— begin SOURCE RECORDS —
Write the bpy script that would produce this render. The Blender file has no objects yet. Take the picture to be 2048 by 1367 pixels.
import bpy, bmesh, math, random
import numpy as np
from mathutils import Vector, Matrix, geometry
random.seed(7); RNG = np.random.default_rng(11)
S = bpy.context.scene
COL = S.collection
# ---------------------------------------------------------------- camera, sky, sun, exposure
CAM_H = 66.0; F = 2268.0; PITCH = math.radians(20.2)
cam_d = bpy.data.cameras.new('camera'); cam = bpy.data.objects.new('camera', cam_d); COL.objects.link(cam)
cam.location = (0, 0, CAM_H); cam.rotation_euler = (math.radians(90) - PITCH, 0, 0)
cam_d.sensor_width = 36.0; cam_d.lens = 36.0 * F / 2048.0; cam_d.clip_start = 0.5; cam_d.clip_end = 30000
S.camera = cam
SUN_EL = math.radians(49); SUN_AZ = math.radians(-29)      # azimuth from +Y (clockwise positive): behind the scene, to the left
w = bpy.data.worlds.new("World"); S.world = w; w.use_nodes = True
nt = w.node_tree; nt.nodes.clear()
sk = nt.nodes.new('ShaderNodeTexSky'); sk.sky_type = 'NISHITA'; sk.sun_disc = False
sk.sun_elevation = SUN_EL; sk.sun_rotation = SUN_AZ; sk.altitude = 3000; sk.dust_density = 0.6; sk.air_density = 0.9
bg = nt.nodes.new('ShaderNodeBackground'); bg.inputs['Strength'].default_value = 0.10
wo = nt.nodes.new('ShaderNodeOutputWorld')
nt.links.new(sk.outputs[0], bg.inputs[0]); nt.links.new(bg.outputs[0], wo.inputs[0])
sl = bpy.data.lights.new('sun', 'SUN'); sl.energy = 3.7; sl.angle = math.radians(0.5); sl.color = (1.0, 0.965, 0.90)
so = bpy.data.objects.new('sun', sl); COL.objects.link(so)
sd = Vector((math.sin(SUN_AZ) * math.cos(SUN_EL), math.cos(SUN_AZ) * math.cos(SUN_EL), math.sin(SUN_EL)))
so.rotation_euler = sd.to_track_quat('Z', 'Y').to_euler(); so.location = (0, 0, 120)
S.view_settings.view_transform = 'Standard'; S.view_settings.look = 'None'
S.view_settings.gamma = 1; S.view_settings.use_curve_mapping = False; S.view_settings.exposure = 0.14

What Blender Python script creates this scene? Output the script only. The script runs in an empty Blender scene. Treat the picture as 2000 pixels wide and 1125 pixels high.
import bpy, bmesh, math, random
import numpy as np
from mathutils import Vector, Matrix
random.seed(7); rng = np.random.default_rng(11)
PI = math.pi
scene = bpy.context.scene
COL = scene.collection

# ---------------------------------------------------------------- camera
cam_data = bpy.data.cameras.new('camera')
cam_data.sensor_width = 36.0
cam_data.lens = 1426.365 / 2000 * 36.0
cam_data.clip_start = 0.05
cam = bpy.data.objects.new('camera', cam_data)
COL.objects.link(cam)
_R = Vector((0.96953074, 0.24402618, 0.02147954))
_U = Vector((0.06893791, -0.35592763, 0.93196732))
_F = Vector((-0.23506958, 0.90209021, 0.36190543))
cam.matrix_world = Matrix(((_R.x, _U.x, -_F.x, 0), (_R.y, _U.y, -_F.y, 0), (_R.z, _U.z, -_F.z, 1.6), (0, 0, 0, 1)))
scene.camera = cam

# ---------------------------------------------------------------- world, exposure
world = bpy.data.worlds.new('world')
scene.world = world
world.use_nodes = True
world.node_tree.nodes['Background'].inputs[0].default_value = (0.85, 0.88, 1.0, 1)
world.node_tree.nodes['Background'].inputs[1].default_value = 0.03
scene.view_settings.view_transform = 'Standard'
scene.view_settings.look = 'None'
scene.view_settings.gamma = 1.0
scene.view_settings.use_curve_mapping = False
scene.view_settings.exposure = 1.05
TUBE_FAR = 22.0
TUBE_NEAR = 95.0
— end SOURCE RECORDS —
__REQUEST__
Retype the records above, but only those lines that fall between the line containing "What Blender Python" and the line containing "COL = scene.collection", with both of those lines included, exactly as written.

__RESULT OF THIS TASK__
What Blender Python script creates this scene? Output the script only. The script runs in an empty Blender scene. Treat the picture as 2000 pixels wide and 1125 pixels high.
import bpy, bmesh, math, random
import numpy as np
from mathutils import Vector, Matrix
random.seed(7); rng = np.random.default_rng(11)
PI = math.pi
scene = bpy.context.scene
COL = scene.collection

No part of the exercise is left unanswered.